• PROVIDED MATERIAL:
====

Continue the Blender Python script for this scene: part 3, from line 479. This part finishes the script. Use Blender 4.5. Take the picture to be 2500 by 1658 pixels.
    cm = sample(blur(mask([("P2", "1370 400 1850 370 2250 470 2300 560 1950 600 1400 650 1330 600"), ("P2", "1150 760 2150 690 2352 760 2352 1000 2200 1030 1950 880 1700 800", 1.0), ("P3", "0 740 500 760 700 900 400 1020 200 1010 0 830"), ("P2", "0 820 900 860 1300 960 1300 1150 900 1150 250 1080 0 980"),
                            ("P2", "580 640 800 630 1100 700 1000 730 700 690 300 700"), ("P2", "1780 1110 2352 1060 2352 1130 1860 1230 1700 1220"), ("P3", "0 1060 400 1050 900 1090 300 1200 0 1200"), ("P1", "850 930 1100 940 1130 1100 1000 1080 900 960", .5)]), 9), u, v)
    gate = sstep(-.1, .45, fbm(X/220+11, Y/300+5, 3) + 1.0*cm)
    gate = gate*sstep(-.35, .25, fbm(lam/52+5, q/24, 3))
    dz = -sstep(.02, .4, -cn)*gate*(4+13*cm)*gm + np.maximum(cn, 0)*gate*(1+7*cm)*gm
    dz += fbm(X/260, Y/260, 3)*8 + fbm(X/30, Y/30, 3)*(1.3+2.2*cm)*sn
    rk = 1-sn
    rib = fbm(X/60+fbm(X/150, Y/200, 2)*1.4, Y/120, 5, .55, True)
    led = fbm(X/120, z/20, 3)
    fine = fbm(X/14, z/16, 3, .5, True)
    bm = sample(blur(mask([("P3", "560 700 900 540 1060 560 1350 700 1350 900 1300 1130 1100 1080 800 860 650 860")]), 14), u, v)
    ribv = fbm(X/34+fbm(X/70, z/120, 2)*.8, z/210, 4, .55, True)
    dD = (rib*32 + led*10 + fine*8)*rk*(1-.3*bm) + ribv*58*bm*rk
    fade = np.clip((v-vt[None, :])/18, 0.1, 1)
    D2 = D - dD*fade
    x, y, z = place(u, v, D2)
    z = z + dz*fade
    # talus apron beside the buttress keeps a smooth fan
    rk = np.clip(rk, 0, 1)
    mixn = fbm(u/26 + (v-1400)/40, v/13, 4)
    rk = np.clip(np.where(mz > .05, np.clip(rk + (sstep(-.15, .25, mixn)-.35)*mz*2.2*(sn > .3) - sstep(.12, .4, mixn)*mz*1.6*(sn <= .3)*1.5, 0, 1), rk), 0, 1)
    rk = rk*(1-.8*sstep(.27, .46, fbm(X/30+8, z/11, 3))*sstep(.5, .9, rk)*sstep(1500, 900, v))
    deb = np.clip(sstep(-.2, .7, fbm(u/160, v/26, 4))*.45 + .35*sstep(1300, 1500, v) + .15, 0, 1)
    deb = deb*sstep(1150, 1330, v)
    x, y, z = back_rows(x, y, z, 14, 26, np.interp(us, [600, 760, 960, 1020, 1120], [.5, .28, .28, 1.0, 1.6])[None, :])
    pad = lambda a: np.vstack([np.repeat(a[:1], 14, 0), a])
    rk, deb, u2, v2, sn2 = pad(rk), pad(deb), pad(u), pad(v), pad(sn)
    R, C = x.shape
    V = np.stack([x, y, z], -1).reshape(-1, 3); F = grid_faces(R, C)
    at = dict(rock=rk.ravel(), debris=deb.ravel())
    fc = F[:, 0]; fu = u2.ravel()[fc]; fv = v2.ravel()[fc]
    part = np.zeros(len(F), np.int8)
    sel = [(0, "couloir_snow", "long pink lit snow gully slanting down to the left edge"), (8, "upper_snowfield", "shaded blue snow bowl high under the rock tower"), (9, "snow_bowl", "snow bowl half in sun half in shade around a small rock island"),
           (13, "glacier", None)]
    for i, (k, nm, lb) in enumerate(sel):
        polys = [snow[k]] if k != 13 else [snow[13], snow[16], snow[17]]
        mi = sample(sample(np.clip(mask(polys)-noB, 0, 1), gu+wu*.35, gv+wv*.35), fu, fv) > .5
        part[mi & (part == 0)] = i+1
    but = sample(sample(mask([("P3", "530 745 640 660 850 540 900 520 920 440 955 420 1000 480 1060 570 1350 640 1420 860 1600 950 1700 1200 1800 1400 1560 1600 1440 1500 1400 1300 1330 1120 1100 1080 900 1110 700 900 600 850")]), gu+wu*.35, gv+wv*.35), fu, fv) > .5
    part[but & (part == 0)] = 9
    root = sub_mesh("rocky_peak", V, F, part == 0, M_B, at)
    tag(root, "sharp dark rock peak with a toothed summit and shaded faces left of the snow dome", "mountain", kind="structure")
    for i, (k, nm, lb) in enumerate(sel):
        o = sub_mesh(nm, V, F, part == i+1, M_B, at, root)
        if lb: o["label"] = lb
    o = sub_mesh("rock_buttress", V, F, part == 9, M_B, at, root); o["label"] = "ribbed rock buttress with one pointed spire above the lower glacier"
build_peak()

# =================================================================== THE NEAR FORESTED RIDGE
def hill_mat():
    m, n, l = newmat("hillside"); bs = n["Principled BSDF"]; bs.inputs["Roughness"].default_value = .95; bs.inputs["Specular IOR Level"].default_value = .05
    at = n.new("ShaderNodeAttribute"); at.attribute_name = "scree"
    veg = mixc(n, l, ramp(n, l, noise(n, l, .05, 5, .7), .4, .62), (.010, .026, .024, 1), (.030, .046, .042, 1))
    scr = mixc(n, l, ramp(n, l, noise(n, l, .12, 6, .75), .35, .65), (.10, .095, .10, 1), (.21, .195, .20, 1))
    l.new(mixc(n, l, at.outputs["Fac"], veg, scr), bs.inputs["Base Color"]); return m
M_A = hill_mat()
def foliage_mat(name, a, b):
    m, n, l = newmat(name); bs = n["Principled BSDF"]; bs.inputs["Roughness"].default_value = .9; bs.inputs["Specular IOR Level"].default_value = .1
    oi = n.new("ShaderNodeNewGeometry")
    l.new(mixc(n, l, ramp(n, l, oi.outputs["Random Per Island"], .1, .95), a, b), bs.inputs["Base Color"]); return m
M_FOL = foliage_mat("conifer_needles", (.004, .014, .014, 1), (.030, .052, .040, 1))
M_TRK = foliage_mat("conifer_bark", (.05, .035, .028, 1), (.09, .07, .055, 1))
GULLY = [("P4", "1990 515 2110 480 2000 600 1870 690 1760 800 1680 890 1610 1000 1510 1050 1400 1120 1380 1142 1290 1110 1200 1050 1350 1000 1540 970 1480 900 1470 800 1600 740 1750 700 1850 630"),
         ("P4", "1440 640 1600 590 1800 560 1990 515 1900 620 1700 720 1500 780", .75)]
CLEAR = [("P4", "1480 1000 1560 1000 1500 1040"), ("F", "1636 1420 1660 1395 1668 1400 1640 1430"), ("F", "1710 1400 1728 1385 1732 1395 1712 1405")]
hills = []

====

• WRITTEN INSTRUCTION: Which lines contain the word "part"? Copy each one.

• SOLUTION FOR THIS EXERCISE:
Continue the Blender Python script for this scene: part 3, from line 479. This part finishes the script. Use Blender 4.5. Take the picture to be 2500 by 1658 pixels.
    part = np.zeros(len(F), np.int8)
        part[mi & (part == 0)] = i+1
    part[but & (part == 0)] = 9
    root = sub_mesh("rocky_peak", V, F, part == 0, M_B, at)
        o = sub_mesh(nm, V, F, part == i+1, M_B, at, root)
    o = sub_mesh("rock_buttress", V, F, part == 9, M_B, at, root); o["label"] = "ribbed rock buttress with one pointed spire above the lower glacier"